[start]
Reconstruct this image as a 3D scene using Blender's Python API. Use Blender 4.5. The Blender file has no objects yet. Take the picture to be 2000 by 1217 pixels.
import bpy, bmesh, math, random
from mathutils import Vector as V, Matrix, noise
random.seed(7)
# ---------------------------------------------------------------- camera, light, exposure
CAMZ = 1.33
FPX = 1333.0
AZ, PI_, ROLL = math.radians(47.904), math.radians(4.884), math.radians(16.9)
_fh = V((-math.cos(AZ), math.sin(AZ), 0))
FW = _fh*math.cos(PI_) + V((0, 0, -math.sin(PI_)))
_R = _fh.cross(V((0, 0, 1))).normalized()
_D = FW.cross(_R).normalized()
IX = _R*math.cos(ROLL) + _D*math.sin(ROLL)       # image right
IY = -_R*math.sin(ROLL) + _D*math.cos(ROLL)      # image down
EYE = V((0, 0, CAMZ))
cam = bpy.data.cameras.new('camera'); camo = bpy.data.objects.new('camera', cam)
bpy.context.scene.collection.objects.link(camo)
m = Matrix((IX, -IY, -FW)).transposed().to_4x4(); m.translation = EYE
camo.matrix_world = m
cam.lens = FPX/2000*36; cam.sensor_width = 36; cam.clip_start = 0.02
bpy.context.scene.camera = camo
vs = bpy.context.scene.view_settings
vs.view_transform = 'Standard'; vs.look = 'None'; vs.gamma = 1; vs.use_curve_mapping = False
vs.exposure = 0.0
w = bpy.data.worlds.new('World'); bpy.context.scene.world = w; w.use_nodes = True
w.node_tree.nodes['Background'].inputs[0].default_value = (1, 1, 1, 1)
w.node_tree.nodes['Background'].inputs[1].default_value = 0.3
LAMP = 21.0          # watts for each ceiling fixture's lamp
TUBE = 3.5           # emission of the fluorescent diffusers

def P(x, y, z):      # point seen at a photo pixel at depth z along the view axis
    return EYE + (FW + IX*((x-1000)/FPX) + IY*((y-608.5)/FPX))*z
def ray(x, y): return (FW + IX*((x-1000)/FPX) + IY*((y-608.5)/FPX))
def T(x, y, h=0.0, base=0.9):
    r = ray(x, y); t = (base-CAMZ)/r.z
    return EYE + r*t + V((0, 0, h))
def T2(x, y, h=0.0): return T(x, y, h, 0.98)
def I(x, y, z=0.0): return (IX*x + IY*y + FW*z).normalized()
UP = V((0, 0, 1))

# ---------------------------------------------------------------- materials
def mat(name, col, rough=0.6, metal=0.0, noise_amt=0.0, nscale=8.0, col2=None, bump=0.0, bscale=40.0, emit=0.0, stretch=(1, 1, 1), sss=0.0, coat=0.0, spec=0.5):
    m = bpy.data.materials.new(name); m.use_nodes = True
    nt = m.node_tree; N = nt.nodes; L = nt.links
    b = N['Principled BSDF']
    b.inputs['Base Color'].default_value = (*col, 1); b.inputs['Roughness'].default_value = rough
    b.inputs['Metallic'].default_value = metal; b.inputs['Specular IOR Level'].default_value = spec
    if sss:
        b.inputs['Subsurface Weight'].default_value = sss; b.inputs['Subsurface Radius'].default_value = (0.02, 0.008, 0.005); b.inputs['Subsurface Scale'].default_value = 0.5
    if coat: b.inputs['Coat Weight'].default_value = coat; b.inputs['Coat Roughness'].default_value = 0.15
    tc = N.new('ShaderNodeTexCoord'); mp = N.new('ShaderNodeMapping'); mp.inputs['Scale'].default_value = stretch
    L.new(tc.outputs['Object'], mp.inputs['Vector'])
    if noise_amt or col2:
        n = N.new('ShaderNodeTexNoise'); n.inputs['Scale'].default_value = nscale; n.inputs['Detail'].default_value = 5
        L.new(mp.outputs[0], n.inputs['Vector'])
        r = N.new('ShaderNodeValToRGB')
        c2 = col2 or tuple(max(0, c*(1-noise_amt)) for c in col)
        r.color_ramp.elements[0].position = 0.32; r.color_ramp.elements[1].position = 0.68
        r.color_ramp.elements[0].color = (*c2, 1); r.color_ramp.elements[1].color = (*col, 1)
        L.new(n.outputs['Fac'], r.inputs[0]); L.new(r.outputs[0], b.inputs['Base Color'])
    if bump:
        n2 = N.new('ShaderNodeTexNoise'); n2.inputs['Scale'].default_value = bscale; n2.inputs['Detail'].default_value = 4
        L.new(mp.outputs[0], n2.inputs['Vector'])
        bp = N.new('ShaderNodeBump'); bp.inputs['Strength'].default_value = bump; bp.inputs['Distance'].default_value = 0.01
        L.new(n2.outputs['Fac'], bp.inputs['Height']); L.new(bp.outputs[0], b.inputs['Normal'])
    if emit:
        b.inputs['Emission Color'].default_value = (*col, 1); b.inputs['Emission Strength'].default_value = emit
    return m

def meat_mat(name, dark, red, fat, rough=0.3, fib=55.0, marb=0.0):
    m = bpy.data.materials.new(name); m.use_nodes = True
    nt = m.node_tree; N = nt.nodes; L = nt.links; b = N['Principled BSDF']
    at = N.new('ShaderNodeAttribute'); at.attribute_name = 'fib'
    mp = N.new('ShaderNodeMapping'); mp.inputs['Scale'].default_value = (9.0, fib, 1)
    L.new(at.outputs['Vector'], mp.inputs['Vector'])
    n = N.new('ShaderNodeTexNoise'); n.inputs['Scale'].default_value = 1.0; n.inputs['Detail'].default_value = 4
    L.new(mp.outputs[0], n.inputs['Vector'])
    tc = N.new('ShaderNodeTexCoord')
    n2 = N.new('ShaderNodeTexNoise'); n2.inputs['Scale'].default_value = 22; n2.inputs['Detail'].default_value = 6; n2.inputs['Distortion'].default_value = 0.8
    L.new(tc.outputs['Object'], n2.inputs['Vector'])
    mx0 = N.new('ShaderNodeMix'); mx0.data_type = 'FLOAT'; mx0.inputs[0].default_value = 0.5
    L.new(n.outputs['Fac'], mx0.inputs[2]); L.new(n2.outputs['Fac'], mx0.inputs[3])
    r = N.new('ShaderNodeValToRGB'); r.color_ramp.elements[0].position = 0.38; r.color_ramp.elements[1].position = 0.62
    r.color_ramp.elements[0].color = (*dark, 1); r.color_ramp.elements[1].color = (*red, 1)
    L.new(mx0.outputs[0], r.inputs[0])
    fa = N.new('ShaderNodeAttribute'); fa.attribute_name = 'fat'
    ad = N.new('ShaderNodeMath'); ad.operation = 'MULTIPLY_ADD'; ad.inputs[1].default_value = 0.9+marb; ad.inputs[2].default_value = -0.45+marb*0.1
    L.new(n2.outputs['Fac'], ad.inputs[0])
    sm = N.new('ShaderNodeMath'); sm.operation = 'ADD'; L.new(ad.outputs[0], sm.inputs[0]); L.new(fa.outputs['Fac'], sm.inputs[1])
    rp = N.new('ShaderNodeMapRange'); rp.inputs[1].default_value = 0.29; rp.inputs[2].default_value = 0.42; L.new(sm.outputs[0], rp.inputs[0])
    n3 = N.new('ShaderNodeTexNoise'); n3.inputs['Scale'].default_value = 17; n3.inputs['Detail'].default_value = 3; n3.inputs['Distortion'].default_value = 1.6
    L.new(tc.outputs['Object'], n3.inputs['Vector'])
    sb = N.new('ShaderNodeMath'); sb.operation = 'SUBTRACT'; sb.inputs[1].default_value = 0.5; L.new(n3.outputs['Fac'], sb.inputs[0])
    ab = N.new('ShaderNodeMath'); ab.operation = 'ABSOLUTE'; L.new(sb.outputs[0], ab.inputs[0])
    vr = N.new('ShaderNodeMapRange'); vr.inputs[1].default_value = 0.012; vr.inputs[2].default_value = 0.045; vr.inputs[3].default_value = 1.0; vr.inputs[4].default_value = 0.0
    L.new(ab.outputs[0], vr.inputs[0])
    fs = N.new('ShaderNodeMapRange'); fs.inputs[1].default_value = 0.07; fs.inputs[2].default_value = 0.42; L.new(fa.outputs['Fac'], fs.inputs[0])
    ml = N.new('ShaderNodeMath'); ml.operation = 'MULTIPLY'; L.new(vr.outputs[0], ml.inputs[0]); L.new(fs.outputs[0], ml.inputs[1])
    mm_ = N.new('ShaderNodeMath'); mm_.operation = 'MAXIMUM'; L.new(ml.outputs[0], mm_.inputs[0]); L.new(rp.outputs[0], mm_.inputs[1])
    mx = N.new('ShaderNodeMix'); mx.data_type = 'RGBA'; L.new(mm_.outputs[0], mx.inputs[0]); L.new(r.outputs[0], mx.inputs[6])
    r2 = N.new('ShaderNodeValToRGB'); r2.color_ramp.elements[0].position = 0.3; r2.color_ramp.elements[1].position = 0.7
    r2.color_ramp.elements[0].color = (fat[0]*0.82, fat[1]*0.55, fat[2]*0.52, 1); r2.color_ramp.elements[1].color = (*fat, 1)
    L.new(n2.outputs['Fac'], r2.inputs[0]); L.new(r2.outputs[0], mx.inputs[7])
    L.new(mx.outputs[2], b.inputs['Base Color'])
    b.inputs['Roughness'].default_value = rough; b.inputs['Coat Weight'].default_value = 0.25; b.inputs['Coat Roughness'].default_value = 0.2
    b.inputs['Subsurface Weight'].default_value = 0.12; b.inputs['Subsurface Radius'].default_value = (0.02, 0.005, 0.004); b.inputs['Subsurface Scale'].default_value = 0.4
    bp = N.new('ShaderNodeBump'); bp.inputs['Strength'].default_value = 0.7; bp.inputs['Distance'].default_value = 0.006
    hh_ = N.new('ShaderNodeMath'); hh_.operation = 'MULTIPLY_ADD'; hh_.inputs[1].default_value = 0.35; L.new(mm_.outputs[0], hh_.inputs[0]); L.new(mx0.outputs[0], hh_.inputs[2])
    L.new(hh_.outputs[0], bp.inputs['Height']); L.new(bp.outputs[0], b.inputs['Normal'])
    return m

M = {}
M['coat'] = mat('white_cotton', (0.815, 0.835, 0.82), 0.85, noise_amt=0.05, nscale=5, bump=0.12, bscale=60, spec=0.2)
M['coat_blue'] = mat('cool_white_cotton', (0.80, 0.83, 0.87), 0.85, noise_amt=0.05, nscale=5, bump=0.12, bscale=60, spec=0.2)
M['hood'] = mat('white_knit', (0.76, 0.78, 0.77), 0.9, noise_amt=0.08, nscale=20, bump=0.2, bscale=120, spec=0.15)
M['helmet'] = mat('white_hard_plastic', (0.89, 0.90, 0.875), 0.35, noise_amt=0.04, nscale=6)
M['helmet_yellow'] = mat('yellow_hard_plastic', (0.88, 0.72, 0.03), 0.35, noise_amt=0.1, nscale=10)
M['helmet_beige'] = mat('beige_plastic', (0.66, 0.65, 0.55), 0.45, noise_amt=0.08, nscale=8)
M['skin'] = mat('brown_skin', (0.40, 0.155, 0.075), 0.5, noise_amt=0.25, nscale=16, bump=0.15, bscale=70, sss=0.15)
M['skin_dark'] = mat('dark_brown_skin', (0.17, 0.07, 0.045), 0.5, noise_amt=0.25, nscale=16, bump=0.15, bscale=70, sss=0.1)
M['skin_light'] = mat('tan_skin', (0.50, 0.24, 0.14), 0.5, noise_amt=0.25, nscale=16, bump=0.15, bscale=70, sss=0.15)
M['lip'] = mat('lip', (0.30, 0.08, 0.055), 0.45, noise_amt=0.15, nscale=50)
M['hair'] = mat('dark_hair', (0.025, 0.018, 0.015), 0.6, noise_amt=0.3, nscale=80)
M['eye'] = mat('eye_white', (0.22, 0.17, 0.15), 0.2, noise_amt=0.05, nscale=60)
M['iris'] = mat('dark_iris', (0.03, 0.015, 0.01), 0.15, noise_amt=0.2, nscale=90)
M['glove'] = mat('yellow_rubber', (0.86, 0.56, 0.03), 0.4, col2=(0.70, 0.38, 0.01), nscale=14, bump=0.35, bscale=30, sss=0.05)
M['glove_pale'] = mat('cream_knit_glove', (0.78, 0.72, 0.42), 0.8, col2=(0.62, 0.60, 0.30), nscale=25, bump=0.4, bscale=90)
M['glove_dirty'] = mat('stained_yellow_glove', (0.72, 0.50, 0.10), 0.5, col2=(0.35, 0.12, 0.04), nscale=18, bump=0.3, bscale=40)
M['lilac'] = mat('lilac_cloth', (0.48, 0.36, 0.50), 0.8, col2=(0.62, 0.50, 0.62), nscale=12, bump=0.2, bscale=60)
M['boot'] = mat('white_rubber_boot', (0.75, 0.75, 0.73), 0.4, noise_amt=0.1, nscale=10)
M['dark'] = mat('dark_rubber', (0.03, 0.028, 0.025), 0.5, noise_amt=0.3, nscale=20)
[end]
### PROBLEM TO SOLVE
Beginning at the first line above, repeat exactly until the line containing "UP = V((0, 0, 1))", which is included.

### FULL SOLUTION
Reconstruct this image as a 3D scene using Blender's Python API. Use Blender 4.5. The Blender file has no objects yet. Take the picture to be 2000 by 1217 pixels.
import bpy, bmesh, math, random
from mathutils import Vector as V, Matrix, noise
random.seed(7)
# ---------------------------------------------------------------- camera, light, exposure
CAMZ = 1.33
FPX = 1333.0
AZ, PI_, ROLL = math.radians(47.904), math.radians(4.884), math.radians(16.9)
_fh = V((-math.cos(AZ), math.sin(AZ), 0))
FW = _fh*math.cos(PI_) + V((0, 0, -math.sin(PI_)))
_R = _fh.cross(V((0, 0, 1))).normalized()
_D = FW.cross(_R).normalized()
IX = _R*math.cos(ROLL) + _D*math.sin(ROLL)       # image right
IY = -_R*math.sin(ROLL) + _D*math.cos(ROLL)      # image down
EYE = V((0, 0, CAMZ))
cam = bpy.data.cameras.new('camera'); camo = bpy.data.objects.new('camera', cam)
bpy.context.scene.collection.objects.link(camo)
m = Matrix((IX, -IY, -FW)).transposed().to_4x4(); m.translation = EYE
camo.matrix_world = m
cam.lens = FPX/2000*36; cam.sensor_width = 36; cam.clip_start = 0.02
bpy.context.scene.camera = camo
vs = bpy.context.scene.view_settings
vs.view_transform = 'Standard'; vs.look = 'None'; vs.gamma = 1; vs.use_curve_mapping = False
vs.exposure = 0.0
w = bpy.data.worlds.new('World'); bpy.context.scene.world = w; w.use_nodes = True
w.node_tree.nodes['Background'].inputs[0].default_value = (1, 1, 1, 1)
w.node_tree.nodes['Background'].inputs[1].default_value = 0.3
LAMP = 21.0          # watts for each ceiling fixture's lamp
TUBE = 3.5           # emission of the fluorescent diffusers

def P(x, y, z):      # point seen at a photo pixel at depth z along the view axis
    return EYE + (FW + IX*((x-1000)/FPX) + IY*((y-608.5)/FPX))*z
def ray(x, y): return (FW + IX*((x-1000)/FPX) + IY*((y-608.5)/FPX))
def T(x, y, h=0.0, base=0.9):
    r = ray(x, y); t = (base-CAMZ)/r.z
    return EYE + r*t + V((0, 0, h))
def T2(x, y, h=0.0): return T(x, y, h, 0.98)
def I(x, y, z=0.0): return (IX*x + IY*y + FW*z).normalized()
UP = V((0, 0, 1))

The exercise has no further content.